Le président. Je vous remercie. Monsieur le rapporteur de minorité, il ne vous reste plus de temps. Madame la rapporteure de majorité, vous avez la parole pour une minute.
Mme Jocelyne Haller (EAG), rapporteuse de majorité. Je vous remercie, Monsieur le président. J'avoue que je suis assez surprise qu'en raison d'un problème formel, c'est-à-dire l'impossibilité de donner suite à ce projet de loi, on vienne accuser la majorité de ce Grand Conseil d'égoïsme, de manque de générosité et d'indifférence à l'égard des locataires âgés. C'est faux, et il ne faut pas se tromper d'objectif.
La question des locataires en âge AVS est digne d'intérêt, elle nous préoccupe d'ailleurs à divers titres, mais ici, on nous propose de réinventer la roue ! Une roue carrée, qui plus est, et vous savez la difficulté que cela représente pour avancer. Il se trouve que le dispositif social prévoit d'ores et déjà des aides en faveur de ces personnes, théoriquement du moins; ce qui pose problème, c'est que les services sont surchargés.
Le président. Merci.
Mme Jocelyne Haller. Alors quand on parle de manque de générosité, moi j'ajouterais: manque de cohérence !
Le président. C'est terminé.
Mme Jocelyne Haller. Parce que si on tolère aujourd'hui que les services ne puissent pas remplir leur mission, alors c'est que nous avons...
Le président. Merci, Madame.
Mme Jocelyne Haller. ...un réel problème de cohérence politique et institutionnelle. (Applaudissements.)
Mme Nathalie Fontanet, conseillère d'Etat. Mesdames et Messieurs les députés, le projet de loi qui nous est présenté ici met le doigt sur une problématique réelle, à savoir que des locataires âgés peuvent être mis à la rue. En revanche, la solution proposée, nous l'avons entendu, ne convient malheureusement pas... (Brouhaha.)
Le président. Excusez-moi, Madame la conseillère d'Etat... Mesdames et Messieurs, merci de respecter la prise de parole de la magistrate !
Mme Nathalie Fontanet. La solution proposée, nous l'avons vu aujourd'hui, ne répond malheureusement pas aux exigences légales. C'est regrettable, j'imagine que ce Grand Conseil aurait souhaité procéder différemment, mais ce n'est pas possible. Par ailleurs, le projet de loi ne dit rien sur l'omission de la communication par le bailleur au service social de la commune, c'est-à-dire qu'il n'y aurait aucune conséquence.
Cela étant, Mesdames et Messieurs, nous pouvons trouver ensemble d'autres pistes sans passer par le biais d'un projet de loi.

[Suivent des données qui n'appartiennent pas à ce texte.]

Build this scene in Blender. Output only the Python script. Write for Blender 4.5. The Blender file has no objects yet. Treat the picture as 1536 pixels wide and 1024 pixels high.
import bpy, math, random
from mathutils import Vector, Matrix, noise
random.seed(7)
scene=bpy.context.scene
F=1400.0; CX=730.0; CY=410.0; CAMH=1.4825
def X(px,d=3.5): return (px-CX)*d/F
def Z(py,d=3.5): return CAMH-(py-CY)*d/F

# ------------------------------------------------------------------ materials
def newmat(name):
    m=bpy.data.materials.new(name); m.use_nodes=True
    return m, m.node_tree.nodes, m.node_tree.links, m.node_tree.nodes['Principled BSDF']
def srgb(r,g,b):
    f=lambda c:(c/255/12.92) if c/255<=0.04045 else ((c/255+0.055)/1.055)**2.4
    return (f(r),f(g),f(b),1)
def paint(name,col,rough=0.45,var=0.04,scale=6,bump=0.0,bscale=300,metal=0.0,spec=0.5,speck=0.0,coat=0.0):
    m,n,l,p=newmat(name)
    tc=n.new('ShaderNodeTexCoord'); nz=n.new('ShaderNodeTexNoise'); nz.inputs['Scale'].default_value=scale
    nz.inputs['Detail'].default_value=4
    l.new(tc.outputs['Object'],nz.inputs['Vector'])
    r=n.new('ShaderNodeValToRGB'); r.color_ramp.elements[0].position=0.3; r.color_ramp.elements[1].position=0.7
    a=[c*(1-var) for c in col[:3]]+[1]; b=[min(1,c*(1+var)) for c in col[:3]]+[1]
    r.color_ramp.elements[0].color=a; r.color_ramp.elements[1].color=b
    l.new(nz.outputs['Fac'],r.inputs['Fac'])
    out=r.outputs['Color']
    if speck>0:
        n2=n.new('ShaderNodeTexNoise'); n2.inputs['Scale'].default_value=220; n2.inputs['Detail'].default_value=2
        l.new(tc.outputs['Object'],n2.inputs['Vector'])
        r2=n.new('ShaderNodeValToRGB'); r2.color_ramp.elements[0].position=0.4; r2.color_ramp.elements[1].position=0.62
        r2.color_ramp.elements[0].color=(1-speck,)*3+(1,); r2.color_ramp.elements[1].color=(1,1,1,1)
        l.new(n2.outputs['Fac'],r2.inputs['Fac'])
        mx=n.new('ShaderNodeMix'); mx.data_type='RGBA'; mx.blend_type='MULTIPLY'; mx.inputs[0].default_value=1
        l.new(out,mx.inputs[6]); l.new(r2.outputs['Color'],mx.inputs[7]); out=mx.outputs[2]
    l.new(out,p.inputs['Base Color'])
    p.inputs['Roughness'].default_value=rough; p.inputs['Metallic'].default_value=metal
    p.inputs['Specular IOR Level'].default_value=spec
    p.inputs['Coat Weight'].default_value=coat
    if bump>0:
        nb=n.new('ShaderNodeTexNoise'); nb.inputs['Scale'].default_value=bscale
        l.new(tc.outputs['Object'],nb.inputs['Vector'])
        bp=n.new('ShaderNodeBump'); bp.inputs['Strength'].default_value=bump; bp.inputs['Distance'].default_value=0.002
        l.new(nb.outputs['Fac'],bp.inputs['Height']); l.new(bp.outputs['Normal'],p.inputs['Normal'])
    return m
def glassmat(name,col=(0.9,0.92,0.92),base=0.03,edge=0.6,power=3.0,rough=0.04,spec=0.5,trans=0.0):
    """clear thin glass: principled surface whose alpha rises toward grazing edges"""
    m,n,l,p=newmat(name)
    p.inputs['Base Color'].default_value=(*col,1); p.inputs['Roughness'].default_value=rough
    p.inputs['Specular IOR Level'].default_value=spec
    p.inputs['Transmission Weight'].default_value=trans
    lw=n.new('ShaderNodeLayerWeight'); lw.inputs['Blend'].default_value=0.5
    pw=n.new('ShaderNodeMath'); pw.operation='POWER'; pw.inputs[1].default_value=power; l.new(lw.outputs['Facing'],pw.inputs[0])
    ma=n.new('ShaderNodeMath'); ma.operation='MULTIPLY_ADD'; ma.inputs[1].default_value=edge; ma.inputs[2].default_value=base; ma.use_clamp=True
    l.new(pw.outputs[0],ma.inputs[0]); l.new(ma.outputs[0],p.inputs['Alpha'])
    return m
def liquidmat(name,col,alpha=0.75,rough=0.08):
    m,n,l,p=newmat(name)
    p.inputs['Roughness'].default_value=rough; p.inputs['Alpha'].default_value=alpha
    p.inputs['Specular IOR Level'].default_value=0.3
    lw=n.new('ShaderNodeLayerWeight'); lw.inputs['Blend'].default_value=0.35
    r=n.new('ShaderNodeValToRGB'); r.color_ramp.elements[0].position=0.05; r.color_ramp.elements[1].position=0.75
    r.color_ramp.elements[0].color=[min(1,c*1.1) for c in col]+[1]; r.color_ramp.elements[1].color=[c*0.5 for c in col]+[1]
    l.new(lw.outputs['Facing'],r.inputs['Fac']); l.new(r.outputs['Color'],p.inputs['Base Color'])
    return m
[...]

D'abord, Mme Haller l'a indiqué, le dispositif social existant offre un soutien s'il est informé de la situation. S'il en est informé ! Il se trouve que certaines personnes n'ont pas recours à l'aide sociale, d'autres sont en rupture avec leurs obligations administratives, elles pourraient s'acquitter de leur loyer, mais sont tellement débordées par l'ensemble des documents qu'elles reçoivent qu'elles ne le font pas.
Nous pourrions par exemple mettre en place un partenariat entre l'Etat et les régies: celles-ci enverraient un rappel de paiement de loyer, voire un flyer qui préciserait aux citoyens qu'ils peuvent s'adresser aux services sociaux, lesquels sont là pour eux, ou à des entités telles que Caritas, ou encore se rendre à l'antenne sociale de leur commune. Il s'agirait de diffuser les informations plus loin, de prendre les devants par rapport aux personnes qui se trouvent soit dans le dénuement et donc dans l'impossibilité de payer leur loyer, soit dans des contextes de rupture.
Nous pouvons oeuvrer ensemble à d'autres approches, nous entretenons des contacts réguliers avec les représentants des milieux immobiliers, et si nous leur soumettons un flyer à envoyer aux locataires, je ne pense pas qu'ils émettraient une quelconque opposition. Cela nous permettrait d'assurer le suivi de ces personnes qui traversent des périodes extrêmement difficiles. Voilà, Mesdames et Messieurs, ce que le Conseil d'Etat tenait à vous dire sur ce projet de loi.
Le président. Merci, Madame la conseillère d'Etat. A présent, je mets aux voix l'entrée en matière.
Mis aux voix, le projet de loi 12630 est rejeté en premier débat par 76 non contre 10 oui et 2 abstentions.